Some claim that the apostles took Scripture out of context in the New Testament, and that their example authorizes us to do the same. We could respond that, no matter how led by the Spirit we may be, we are not writing Scripture.
But the fact is that claims about New Testament writers taking the Old Testament out of context are mostly overrated. Some passages are fairly straightforward, including some that announce the future reign of a Davidic descendant; these texts, however, are not the issue to be addressed here.
Many times New Testament writers do not give a straightforward interpretation of Old Testament texts. What we need to keep in mind is that this is not always what the writers were trying to do.
Most of the examples critics give fall into one of three categories, none of which authorize us to discover a text’s meaning by ignoring its context. First, when responding to opponents who used proof-texts, the biblical writers sometimes responded accordingly (“answering a fool according to his folly,” as Proverbs 26:5 suggests). Some of Paul’s uses in Galatians might fall into this category (e.g., Gal 3:12). Writers could also use the sorts of arguments popular in their day to make their point, without assuming that this was what a text actually meant. (Thus, for example, Paul emphasizes that “seed” or “offspring” in Gal 3:16 is singular, but he knows very well that it can be a collective singular. He uses the same Greek term for many people in Gal 3:29. If one reads how ancient rabbis often handled Scripture, however, Paul is usually tame by comparison.)
Second, and much more often, the writers simply drew analogies from the Old Testament, using them to illustrate a principle found in those texts or the lives they present. To apply a principle genuinely illustrated in a figure or a text is not to take it out of context; without this method, preaching would become next to impossible for most texts. For example, if a psalm describes the anguish of a righteous sufferer, the principle could apply to Jesus as the righteous sufferer par excellence. (At least with particular psalms, the early Christians probably did also believe that God intended some descriptions that matched this ultimate righteous sufferer more specifically. Nevertheless, that belief would not invalidate a more general application to those who suffer unjustly from others’ enmity.)

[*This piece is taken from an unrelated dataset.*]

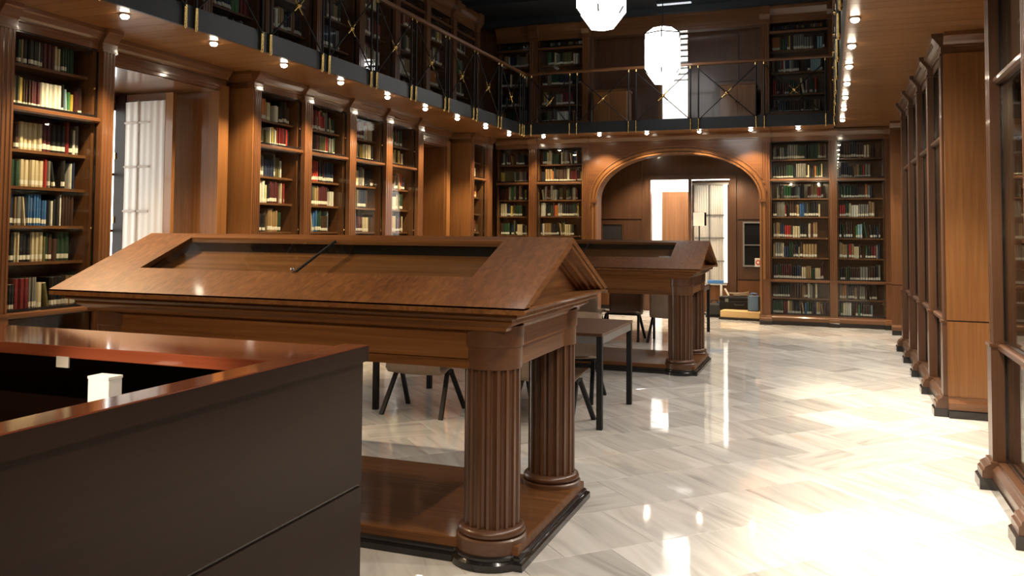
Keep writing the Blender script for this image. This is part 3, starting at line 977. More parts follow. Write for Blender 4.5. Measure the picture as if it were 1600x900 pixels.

Third, and perhaps most often, the texts we think are out-of-context sometimes reflect our own failure to recognize the complex way the writer has used the context. Readers often accuse Matthew of quoting Hosea 11:1 (“Out of Egypt have I called my son”) out of context; they often present this as the one of the most blatant cases of the New Testament writers misunderstanding context. They make this claim because Hosea in context is talking about God delivering Israel from Egypt, whereas Matthew applies the text to Jesus.
But Matthew knows the verse quite well: indeed, instead of depending on the standard Greek translation of Hosea here, he even makes his own more correct translation from the Hebrew. If we read Matthew’s context, we see that this is not the only place where he compares Jesus with Israel: as Israel was tested in the wilderness for forty years, Jesus was tested there forty days (Matt 4:1-2). Matthew also expects his target audience to know Hosea’s context: as God once called Israel from Egypt (Hosea 11:1), he would bring about a new exodus and salvation for his people (Hosea 11:10-11). Jesus is the harbinger, the pioneer, of this new era of salvation for his people.
In the same context, Matthew applies Jeremiah 31:15 (where Rachel weeps over Israel’s exile) to the slaughter of infants in Bethlehem (Matt 2:17-18), near which Rachel was buried (Gen 35:19). But Matthew knows Jeremiah’s context: after announcing Israel’s tragedy, God promises restoration (Jer 31:16-17) and a new covenant (Jer 31:31-34). Matthew compares this tragedy in Jesus’ childhood to one in Israel’s history because he expects his first, biblically knowledgeable audience to recognize that such tragedy formed the prelude to messianic salvation.
Matthew also knows the context of Isaiah 7:14, which he quotes in Matthew 1:23 (see the post on that passage on this website); the context remains fresh in Matthew’s mind when he quotes Isaiah 9:1-2 in Matthew 4:15-16. Matthew is not ignoring context: he is comparing Jesus’ ministry with Israel’s history and the promises those very contexts evoke. He may extend analogies further than we generally do today, but he read the context better than most of his critics have!
These observations are not meant to deny that people can sometimes teach us true principles using texts taken out of context. The point is that we cannot guarantee that the principles we find will be truly biblical if we get them from texts never meant to say those things. If we want to hear what God inspired the first authors to communicate, we need to read their texts in their context. Otherwise we can (and some today do) make texts say anything we want—things that will often run counter to the biblical message and sometimes prove very harmful to others.